November 3rd, 2013 ….. Eye, Heart and Mind … What About The Soul?

11-13-0056It was 1970 and I had been in Nam for just a few weeks. I hadn’t been in the bush yet but I knew it was coming. I was 11B, what the Gov’t calls Collateral. I made photos of everything, of everyone I saw, everyone I talked to and everyone that needed someone to talk to. My M4 got a real workout but nothing that was ahead of it, or me. I was sitting against a bunker in DaNang cleaning my lenses. All the sudden a very tall guy was standing over me blocking the sun. He introduced himself as Jock. He had a OD camera bag and a Nikon F around his neck with what looked like the 200mm f/4. He asked me who I worked for and I said I was a grunt and was just making photos to record the experience.

The next day I was sent to Chu Lai. Before I left DaNang, Jock told me to look at the shy every sunrise when I wake and if I survive the day, look at the sky at sundown. He told me that if I every get lost or ever feel my humanity slipping away, that sky would should me the way home.

It was Saturday evening November 2nd, 2013. I was in Atlantic City with Tanya visiting my Nam Vet buddy Joe. Joe lost his legs 7 months ago and has been on a watch list that many vets and I keep tabs on. Tanya was a gem cleaning Joes kitchen and helping his wife Mary cope with the new reality.

I took Joe out for a stroll and when we got near the beach, Joe asked me to carry him to the waves of the ocean. So I asked a chair person to watch Joe’s wheelchair. No sweat. Luckily enough 2 of the chair people assisted me getting Joe to the beach.

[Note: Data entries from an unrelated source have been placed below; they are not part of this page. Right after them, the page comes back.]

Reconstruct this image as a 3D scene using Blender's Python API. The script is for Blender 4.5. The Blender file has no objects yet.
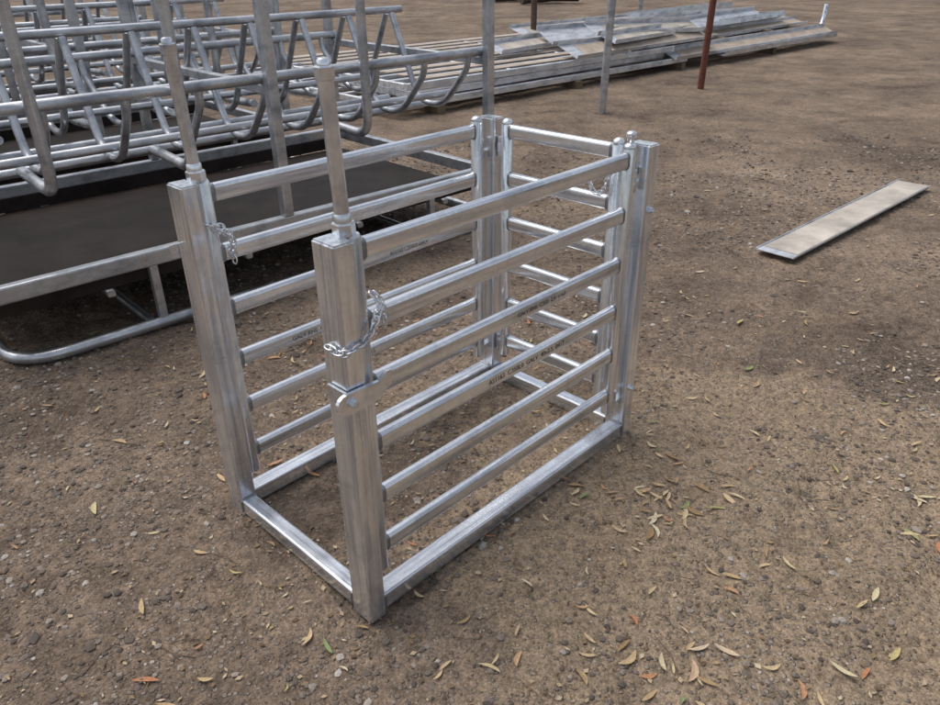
import bpy, math, random
import numpy as np
from mathutils import Vector, Matrix
random.seed(7); rng=np.random.default_rng(7)
D=bpy.data; S=bpy.context.scene
# ---------------------------------------------------------------- noise / ground height
_tab=rng.random((256,256))
def vn(x,y,s=0):
    x=np.asarray(x,float)+s*17.37; y=np.asarray(y,float)+s*9.71
    xi=np.floor(x).astype(int); yi=np.floor(y).astype(int); fx=x-xi; fy=y-yi
    fx=fx*fx*(3-2*fx); fy=fy*fy*(3-2*fy)
    a=_tab[xi&255,yi&255]; b=_tab[(xi+1)&255,yi&255]; c=_tab[xi&255,(yi+1)&255]; d=_tab[(xi+1)&255,(yi+1)&255]
    return (a*(1-fx)+b*fx)*(1-fy)+(c*(1-fx)+d*fx)*fy-0.5
def H(x,y):
    x=np.asarray(x,float); y=np.asarray(y,float)
    r=np.exp(-(((x-0.95)/0.75)**2+((y-1.75)/0.5)**2))
    h=0.020*vn(x*0.9,y*0.9,1)+0.014*vn(x*3.1,y*3.1,2)+0.010*vn(x*8.3+y,y*8.3-x,3)+0.007*vn(x*21+y*3,y*21-x*4,4)
    rough=np.clip(.6+1.6*vn(x*1.1,y*1.1,11),0,1)
    h+=rough*(.011*vn(x*13-y*2,y*13+x*3,12)+.008*vn(x*34,y*34,13))
    h+=r*(0.055*vn(x*4.5+y*2,y*5-x*2,5)+0.028*vn(x*12,y*12,6))
    return h-0.006
# ---------------------------------------------------------------- materials
def newmat(name):
    m=D.materials.new(name); m.use_nodes=True; nt=m.node_tree
    return m,nt,nt.nodes['Principled BSDF']
def N(nt,t,**k):
    n=nt.nodes.new(t)
    for a,b in k.items():
        if a in n.inputs: n.inputs[a].default_value=b
        else: setattr(n,a,b)
    return n
def ramp(nt,fac,stops):
    r=nt.nodes.new('ShaderNodeValToRGB'); e=r.color_ramp.elements
    while len(e)<len(stops): e.new(0.5)
    for i,(p,c) in enumerate(stops):
        e[i].position=p; e[i].color=(*c,1) if len(c)==3 else c
    nt.links.new(fac,r.inputs[0]); return r
def mix(nt,fac,a,b,mode='MIX'):
    m=nt.nodes.new('ShaderNodeMix'); m.data_type='RGBA'; m.blend_type=mode
    for sock,v in ((m.inputs[0],fac),(m.inputs[6],a),(m.inputs[7],b)):
        if hasattr(v,'links'): nt.links.new(v,sock)
        else: sock.default_value=v if not isinstance(v,tuple) else ((*v,1) if len(v)==3 else v)
    return m.outputs[2]
def galv(name,streak=(40,40,4),base=0.5,dust=0.0,metal=0.86,rmin=0.12,rmax=0.28,dirt=.42):
    m,nt,b=newmat(name); L=nt.links
    tc=N(nt,'ShaderNodeTexCoord'); mp=N(nt,'ShaderNodeMapping'); mp.inputs['Scale'].default_value=streak
    L.new(tc.outputs['Object'],mp.inputs[0])
    n1=N(nt,'ShaderNodeTexNoise',Scale=1.0,Detail=4.0,Roughness=0.6); L.new(mp.outputs[0],n1.inputs['Vector'])
    n2=N(nt,'ShaderNodeTexNoise',Scale=6.0,Detail=5.0,Roughness=.6); L.new(tc.outputs['Object'],n2.inputs['Vector'])
    v=N(nt,'ShaderNodeTexVoronoi',Scale=110.0); L.new(tc.outputs['Object'],v.inputs['Vector'])
    k=base
    c1=ramp(nt,n1.outputs[0],[(0.30,(k*.58,k*.62,k*.69)),(0.5,(k,k*1.03,k*1.085)),(0.70,(min(1,k*1.2),min(1,k*1.24),min(1,k*1.28)))])
    sp=ramp(nt,v.outputs['Color'],[(0.0,(.86,.86,.86)),(1.0,(1.08,1.08,1.08))])
    c=mix(nt,0.6,c1.outputs[0],sp.outputs[0],'MULTIPLY')
    st=ramp(nt,n2.outputs[0],[(0.34,(.45,.47,.50)),(0.48,(.96,.96,.96)),(0.65,(1.08,1.08,1.08))])
    c=mix(nt,dirt,c,st.outputs[0],'MULTIPLY')
    if dust>0: 
        n3=N(nt,'ShaderNodeTexNoise',Scale=3.0,Detail=6.0); L.new(tc.outputs['Object'],n3.inputs['Vector'])
        dr=ramp(nt,n3.outputs[0],[(0.4,(0,0,0)),(0.65,(dust,dust,dust))])
        c=mix(nt,dr.outputs[0],c,(.32,.25,.18))
    L.new(c,b.inputs['Base Color']); b.inputs['Metallic'].default_value=metal
    rr=ramp(nt,n2.outputs[0],[(0.35,(rmax,)*3),(0.65,(rmin,)*3)]); L.new(rr.outputs[0],b.inputs['Roughness'])
    bp=N(nt,'ShaderNodeBump',Strength=0.16,Distance=0.002); L.new(n1.outputs[0],bp.inputs['Height']); L.new(bp.outputs[0],b.inputs['Normal'])
    return m
GX=galv('galv_x',(2.5,60,60),base=.82); GY=galv('galv_y',(60,2.5,60),base=.82); GZ=galv('galv_z',(60,60,2.5),base=0.82)
GP=galv('galv_plain',(14,14,14),base=0.78)
GF=galv('galv_feeder',(6,14,14),base=0.54,rmin=0.25,rmax=0.5,dirt=.55,metal=.8)
GD=galv('galv_dusty',(4,14,14),base=0.72,dust=0.18,rmin=0.35,rmax=0.6,metal=.75)
WELD=galv('weld',(160,160,160),base=0.30,rmin=0.3,rmax=0.6)
def simple(name,col,rough=0.8,metal=0.0,var=0.25,scale=12,bump=0.2,spec=.5):
    m,nt,b=newmat(name); L=nt.links
    tc=N(nt,'ShaderNodeTexCoord'); n=N(nt,'ShaderNodeTexNoise',Scale=float(scale),Detail=6.0,Roughness=0.65); L.new(tc.outputs['Object'],n.inputs['Vector'])
    r=ramp(nt,n.outputs[0],[(0.3,tuple(c*(1-var) for c in col)),(0.7,tuple(min(1,c*(1+var)) for c in col))])
    L.new(r.outputs[0],b.inputs['Base Color']); b.inputs['Roughness'].default_value=rough; b.inputs['Metallic'].default_value=metal; b.inputs['Specular IOR Level'].default_value=spec
    bp=N(nt,'ShaderNodeBump',Strength=bump,Distance=0.004); L.new(n.outputs[0],bp.inputs['Height']); L.new(bp.outputs[0],b.inputs['Normal'])
    return m
DARK=simple('dark_sheet',(.026,.019,.016),0.6,0.0,0.6,4,spec=.2)
TAN=simple('dusty_tan',(.40,.33,.265),0.8,0.0,0.3,5)
PALE=simple('pale_board',(.45,.405,.35),0.75,0.0,0.4,3,.5)
RUST=simple('rust_red',(.16,.055,.035),0.75,0.1,0.4,18)
RUSTB=simple('rust_brown',(.10,.06,.04),0.8,0.1,0.4,18)
BARK=simple('bark',(.07,.052,.04),0.95,0.0,0.6,5,1.0)
TIMB=simple('timber',(.16,.12,.08))
INK=simple('ink',(.11,.11,.12),0.6,metal=.3,var=.7,scale=90)
# ---------------------------------------------------------------- mesh builder
def circ(r,n=14,rx=None):
    return [((rx or r)*math.cos(2*math.pi*i/n),r*math.sin(2*math.pi*i/n)) for i in range(n)]
def rrect(w,h,r,n=3):
    p=[]
    for cx,cy,a0 in((w/2-r,h/2-r,0),(-w/2+r,h/2-r,90),(-w/2+r,-h/2+r,180),(w/2-r,-h/2+r,270)):
        for i in range(n+1):
            a=math.radians(a0+90*i/n); p.append((cx+r*math.cos(a),cy+r*math.sin(a)))
    return p
def fillet(pts,rad,n=6):
    pts=[Vector(p) for p in pts]; out=[pts[0]]
    for i in range(1,len(pts)-1):
        a,b,c=pts[i-1],pts[i],pts[i+1]; u=(a-b).normalized(); v=(c-b).normalized()
        r=min(rad,(a-b).length*.49,(c-b).length*.49); p0=b+u*r; p1=b+v*r
        for k in range(n+1):
            t=k/n; out.append(p0*(1-t)**2+b*2*t*(1-t)+p1*t*t)
    out.append(pts[-1]); return out
class MB:
    def __init__(s): s.v=[];s.f=[];s.sm=[]
    def sweep(s,path,prof,up=(0,0,1),closed=False,smooth=True,cap=True,scales=None):
        path=[Vector(p) for p in path]; n=len(path); m=len(prof); up=Vector(up); base=len(s.v); rings=[]
        for i,p in enumerate(path):
            if closed: t=(path[(i+1)%n]-path[i-1])
            else: t=(path[min(i+1,n-1)]-path[max(i-1,0)])
            t.normalize(); u=up-t*up.dot(t)
            if u.length<1e-3: u=Vector((1,0,0))-t*t.x
            u.normalize(); sd=t.cross(u); k=scales[i] if scales else 1
            rings.append([p+sd*(a*k)+u*(b*k) for a,b in prof])
        for r in rings: s.v+= [tuple(q) for q in r]
        for i in range(n if closed else n-1):
            j=(i+1)%n
            for k in range(m):
                s.f.append((base+i*m+k,base+i*m+(k+1)%m,base+j*m+(k+1)%m,base+j*m+k)); s.sm.append(smooth)
        if cap and not closed:
            for r,rev in((rings[0],True),(rings[-1],False)):
                b0=len(s.v); s.v+=[tuple(q) for q in r]; f=list(range(b0,b0+m))
                s.f.append(tuple(f if rev else f[::-1])); s.sm.append(False)
        return s
    def box(s,c,d,r=0.0015):
        c=Vector(c); h=d[2]/2
        return s.sweep([c-Vector((0,0,h)),c+Vector((0,0,h))],rrect(d[1],d[0],min(r,min(d)/3),2),up=(1,0,0),smooth=False)
    def sphere(s,c,r,sz=1.0,n=10,k=6):
        c=Vector(c); path=[];sc=[]
        for i in range(k+1):
            a=-math.pi/2+math.pi*i/k; path.append(c+Vector((0,0,r*sz*math.sin(a)))); sc.append(max(0.02,math.cos(a)))
        return s.sweep(path,circ(r,n),up=(1,0,0),scales=sc)
    def obj(s,name,mat,parent=None):
        me=D.meshes.new(name); me.from_pydata(s.v,[],s.f); me.update()
        me.polygons.foreach_set('use_smooth',s.sm)
        import bmesh
        bm=bmesh.new(); bm.from_mesh(me); bmesh.ops.recalc_face_normals(bm,faces=bm.faces); bm.to_mesh(me); bm.free()
        me.materials.append(mat); o=D.objects.new(name,me); S.collection.objects.link(o)
        if parent: o.parent=parent
        return o
def empty(name,loc=(0,0,0),rz=0):
    e=D.objects.new(name,None); e.location=loc; e.rotation_euler=(0,0,rz); e.empty_display_size=.2; S.collection.objects.link(e); return e
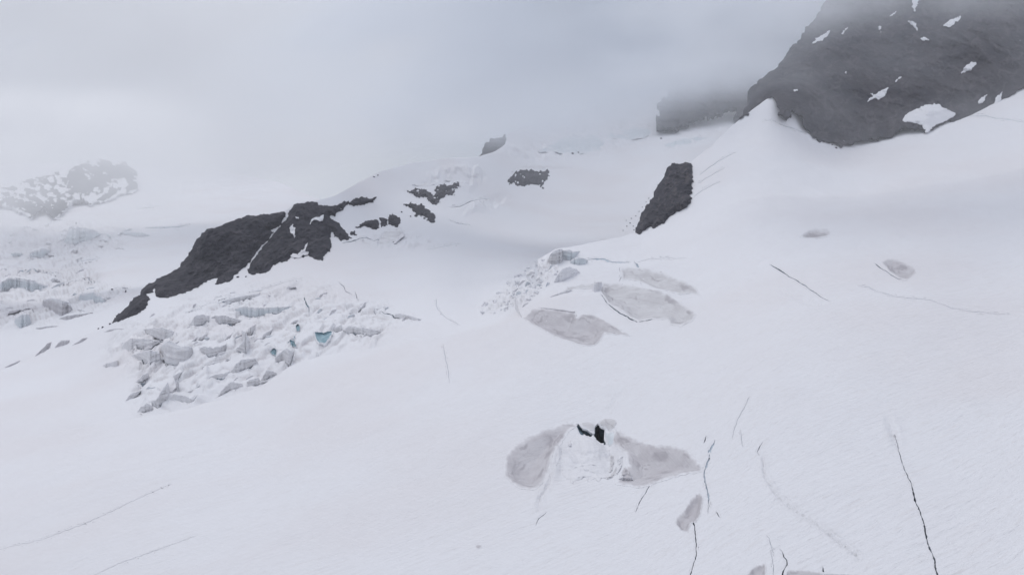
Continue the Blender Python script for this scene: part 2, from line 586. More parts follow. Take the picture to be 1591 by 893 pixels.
SEAM = [(-400,700),(-80,690),(0,683),(120,665),(215,647),(260,640),(340,622),(400,603),(450,570),(480,556),(520,550),(600,535),(690,523),(740,512),(812,492)]
mid = [(170,505,950),(0,575,900),(-200,600,880),(100,600,790),(300,560,720),(300,480,890),(225,443,1000),(320,354,1120),(300,455,1010),
  (400,425,1060),(500,404,1090),(445,325,1200),(520,318,1230),(590,265,1380),(740,243,1650),(790,200,1950),(600,375,1180),(700,335,1320),
  (840,310,1650),(900,250,2050),(980,200,2350),(1080,190,2350),(990,330,1550),(900,370,1330),(800,420,990),(780,468,740),(745,480,760),
  (600,470,850),(500,480,830),(850,150,2500),(1000,100,2700),(700,430,960),(950,400,1150),(1060,300,1600),(1150,230,2050),(830,412,1050),(850,440,900)]
for (x, y) in SEAM:
    mid.append((x, y, float(FG.D(x, y)) * 1.006))
    mid.append((x, y + 45, float(FG.D(x, y + 45)) * 1.07))
ICEFALL = [(150,560),(195,505),(250,480),(330,452),(420,440),(500,438),(565,462),(640,490),(610,528),(520,548),(450,580),(395,605),(330,622),(225,648),(195,615),(215,590)]
FAR_ICEFALL = [(-120,420),(-20,380),(30,350),(110,335),(190,350),(230,385),(150,400),(170,440),(215,450),(150,490),(60,510),(-120,540)]
def icefall_mid(x, y):
    return 7.2 * terrace(x, y, 42, 75, 2.1, 2.2) + 2.2 * terrace(x, y, 14, 26, 5.1, 2.0) + 0.7 * ridged(x / 12, y / 20, 6.6, 3)
UPPER_ZONES = [[(638,290),(665,268),(700,255),(750,252),(760,275),(730,300),(700,285),(670,290)], [(770,240),(800,215),(850,195),(920,185),(1012,180),(1016,215),(960,235),(880,250),(800,250)],
               [(545,380),(565,360),(620,350),(665,365),(680,380),(630,392),(570,386)], [(720,335),(735,310),(780,300),(800,312),(770,325)], [(1030,235),(1060,212),(1120,195),(1130,200),(1080,228)]]
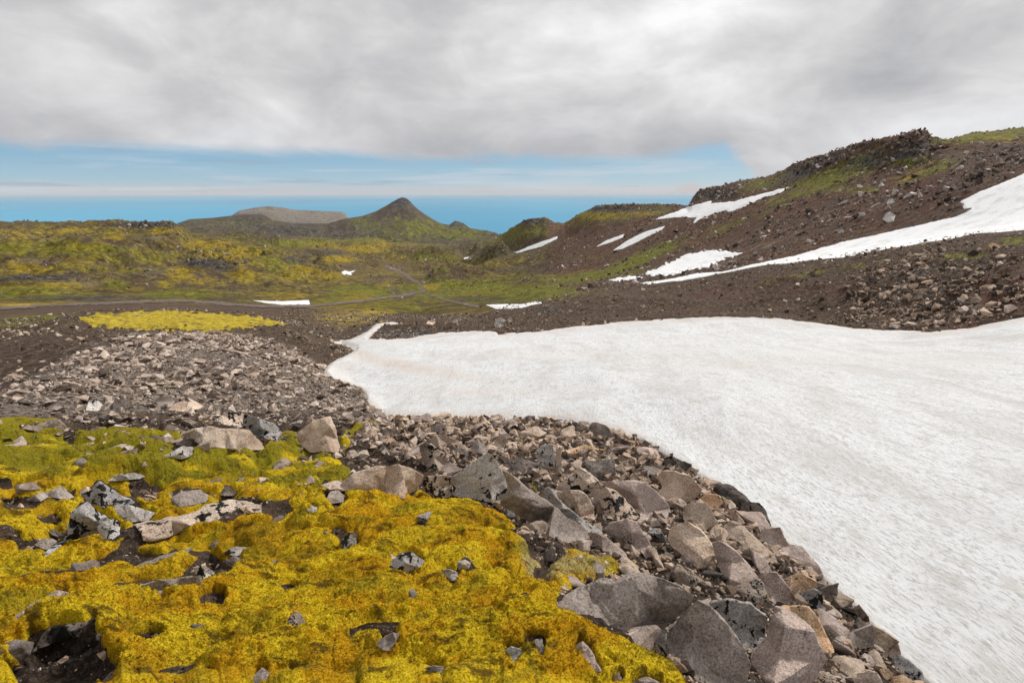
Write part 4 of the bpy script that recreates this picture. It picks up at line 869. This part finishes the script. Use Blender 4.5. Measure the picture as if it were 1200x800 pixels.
def scree_mat(name, stops, tex):
    s = NT(name); A = s.n('ShaderNodeVertexColor', _layer_name='tint'); P = s.geo.outputs['Position']
    sp = s.n('ShaderNodeSeparateColor', Color=A.outputs['Color'])
    n = s.noise(P, 9*tex, 6, .7); n2 = s.noise(P, 45*tex, 4, .7)
    col = s.ramp(sp.outputs[0], stops)
    col = s.mix(.85, col, s.ramp(n, [(.3, (.4,.4,.4)), (.5, (.95,.95,.95)), (.7, (1.5,1.5,1.5))]), 'MULTIPLY')
    col = s.mix(s.math('MULTIPLY', s.step(n2, .44, .34), .7), col, (.03,.025,.02))
    return s.finish(col, .9, n2, .03/tex, .8, .2)
M['scree'] = scree_mat('bank_rubble', [(0, (.04,.027,.02)), (.3, (.15,.105,.078)), (.55, (.38,.27,.195)), (.8, (.60,.455,.34)), (1, (.48,.41,.37))], 1.)
M['slate_s'] = scree_mat('slate_rubble', [(0, (.06,.04,.03)), (.3, (.21,.155,.122)), (.6, (.40,.31,.25)), (1, (.64,.53,.45))], .6)
M['hill_s'] = scree_mat('hill_rubble', [(0, (.05,.036,.03)), (.4, (.14,.10,.08)), (.7, (.30,.235,.20)), (1, (.66,.58,.53))], .2)
M['bank_s'] = scree_mat('bank_far_rubble', [(0, (.04,.028,.02)), (.4, (.14,.10,.072)), (.7, (.34,.26,.19)), (1, (.66,.54,.41))], .3)

n = 17000; gi, gj = sampler(((sc_sd > -6) & (sd_main < 3))*inframe*1., n, -1.)
s = np.clip(rng.pareto(1.8, n)*.04+.035, .03, .19)*np.clip(RR[gi, gj]/7, .5, 1.5)
scree('bank_rubble', gi, gj, s, LP, M['scree'], 'small angular rubble filling the bank between the boulders, down to the snowfield', 'rubble', .6)
n = 3500; gi, gj = sampler(((sd_main > -6) & (sd_main < 5) & (rowidx < ROW['H']))*inframe*1., n, -.6)
s = np.clip(rng.pareto(2., n)*.03+.04, .03, .2)*np.clip(RR[gi, gj]/8, .5, 2.)
scree('edge_rubble', gi, gj, s, LP, M['scree'], 'loose dark stones scattered along the near edge of the snowfield', 'rubble', .6)
mnd_p = sdist(BU, BV, [(-10,480),(60,445),(80,425),(130,402),(175,393),(255,391),(300,398),(345,412),(385,436),(425,462),(432,482),(330,480),(200,478),(100,482)], 30)
dens = sst(-6, 6, mnd_p)*band('D', 'G')*(.35+.65*sst(.35, .6, fbm(GX/4, GY/4, 3, 401)))
n = 17000; gi, gj = sampler(dens*inframe, n, -.3)
s = np.clip(rng.pareto(2.3, n)*.11+.09, .07, .7)*np.clip(RR[gi, gj]/32, .45, 1.1)
scree('slate_heap', gi, gj, s, LPF, M['slate_s'], 'heap of flat brown grey slate plates forming the mound at left', 'slate heap', .35, .2)
dens = (band('D', 'F') & (BV < 545) & (BU < 470) & (sd_main < 0))*inframe*(HSD < 0)*sst(.42, .6, fbm(GX/1.6, GY/1.6, 3, 411))
n = 6500; gi, gj = sampler(dens*1., n, -.6); s = np.clip(rng.pareto(2., n)*.05+.05, .05, .32)*np.clip(RR[gi, gj]/12, .6, 1.3)
scree('slope_stones', gi, gj, s, LPF+LP, M['slate_s'], 'stones strewn over the mossy strip between the yellow moss and the slate mound', 'stones', .35, .15)
ZM = np.maximum(Z, np.where(full(thick) > .1, MZ, Z))
dens = (band('C', 'F') & (BV < 600) & (BU < 480) & (sd_main < 0))*inframe*(HSD < -2)*sst(.5, .66, fbm(GX/.9, GY/.6, 4, 415))*sst(640, 500, BV)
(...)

They sat down and smoked a hmmmmm natural smoke. We did not indulge and I did not inhale.

Joe was telling me how he wanted to end the pain he was causing Mary and his friends and family. I told him to stop being an A-Hole and he argued that life isn’t worth living the way it is. I looked Joe in the face and all the sudden, as we both gazed upon the sky the sound of the waves gently moisturizing the sand, the people on the beach, the gulls landing on the sand and every one peering at the most wondrous spectacle that could only force one to realize that no matter where you are, no matter who you are with we are not in power, we are not alone.

Joe had tears in his eyes as I told him the story about how a photographer from Australia who saved my life, NO…saved my soul in DaNang in 1970. I hope in time Joe can find his way home and the inner peace he so well deserves.

I only truly know one thing. In Nam when I gazed upon the sunrise and the sunsets and now in Atlantic City I became acutely aware that I may very well be a troubled soul wandering the earth making photos but in my very ESSENCE and the depths of my SOUL, I know I am not and never will be alone!

This photo is Dedicated to Jock.

8 thoughts on “November 3rd, 2013 ….. Eye, Heart and Mind … What About The Soul?”

  1. As usual a powerful and moving story, my friend. I too often look to the sky for a sense of proportion and wonder. Speaking of which I often wonder what and where I would be, or if I would be here, had I not drawn a high draft number during Nam. So many things over which we have no control powerfully effect our lives. May His peace surround you.

    1. Dan thanks. The Grace of GOD has shined a light on you by giving you a high number.

      The LORD has a sense of humor also. When I was drafted, I was told that if I volunteer for Viet-Nam, my brother would not have to serve. Of course I volunteered for Nam knowing that I couldn’t live with myself if he didn’t make it. So I did my duty and learned to be a grunt. After I got to DaNang, I got a letter from my brother that told me he had such a high number in the lottery that my mother would be drafted before him.

      It was ok, I was good collateral and I felt secure knowing he was safe. He still feels guilty and probably always will.
      Me, I love watching the sunrise and sunsets……..

  2. I knew I should read this blog entry Don when I saw the image was in color. Life. We have such a short time here when one looks inward. Yet we so often take it for granted. Thanks for reminding me how important every waking moment of my remaining life means, not only to my selfish self but to my loved ones around me.